В старости, без увольнения со службы, Тутолмин получал пенсию, которая впоследствии перешла к его вдове в полном составе, с прибавлением еще и квартирных денег.

Тутолмин скончался на 64-м году жизни, 17 сентября 1815 года. Похороны его проходили за счет Воспитательного дома. Надгробный памятник в Донском монастыре был поставлен на частные пожертвования москвичей. На этом мемориале изобразили герб Воспитательного дома — пеликана с тремя птенцами. Раньше говорили:

«Пеликан, кормящий кровью своих детей, символизирует самоотвержение в пожертвованиях на общую пользу и заботливость о жизни других».
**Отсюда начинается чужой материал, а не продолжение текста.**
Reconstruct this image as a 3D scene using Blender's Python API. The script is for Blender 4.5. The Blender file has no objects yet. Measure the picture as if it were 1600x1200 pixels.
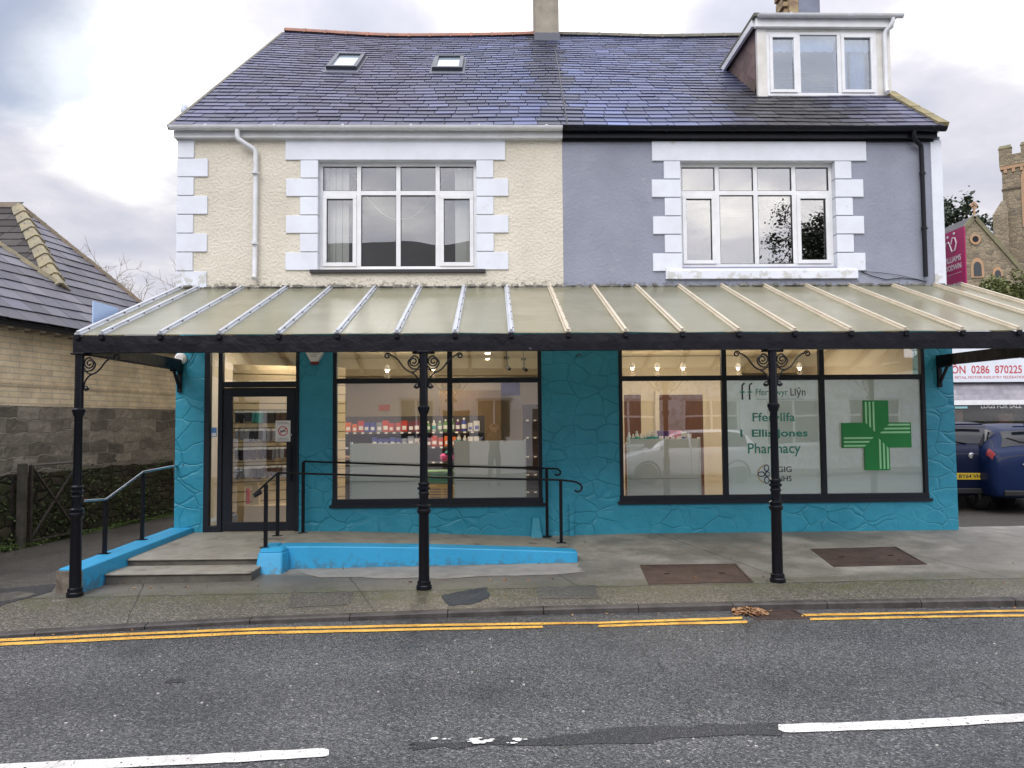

На могильном памятнике Тутолмину написали: «Муж добродетельный, честный, справедливый».

В портретной галерее спасенного от грабежа и пожара Воспитательного дома поместили живописный портрет этого героя…

После социалистической революции главное здание Московского воспитательного дома заняла военная академия. Ей присвоили почетное имя Феликса Эдмундовича Дзержинского. Наверное, в воспоминание о том, что «железный комиссар» не смог сохранить в советской Москве для нескольких тысяч несчастных детей, собиравшихся по всей империи, огромного здания, созданного специально для них, где эти несчастные имели приют, заботу, питание, обучение.

Несколько лет назад посвящение Ф. Э. Дзержинскому у академии было отобрано и заменено на имя Петра Первого. Теперь стала уже совсем непонятна эта метаморфоза с именами. Ведь замысел строительства и открытия первого Воспитательного дома в России родился спустя несколько десятилетий после смерти Петра Великого — у И. И. Бецкого. Огромное количество энергии и денежных средств по организации воплощения доброй идеи вложили Екатерина Вторая, Иван Бецкой и императрица Мария Феодоровна. В дальнейшем доброе государственное дело было продолжено женами других русских царей.

Без сомнения, нельзя отрицать гражданского и служебного подвига И. А. Тутолмина. Жаль, что Москва забыла этого достойного своего гражданина!

Ни Ф. Э. Дзержинский, ни царь Петр Алексеевич к комплексу строений Воспитательного дома на Солянке никакого фактического и «виртуального» отношения не имели.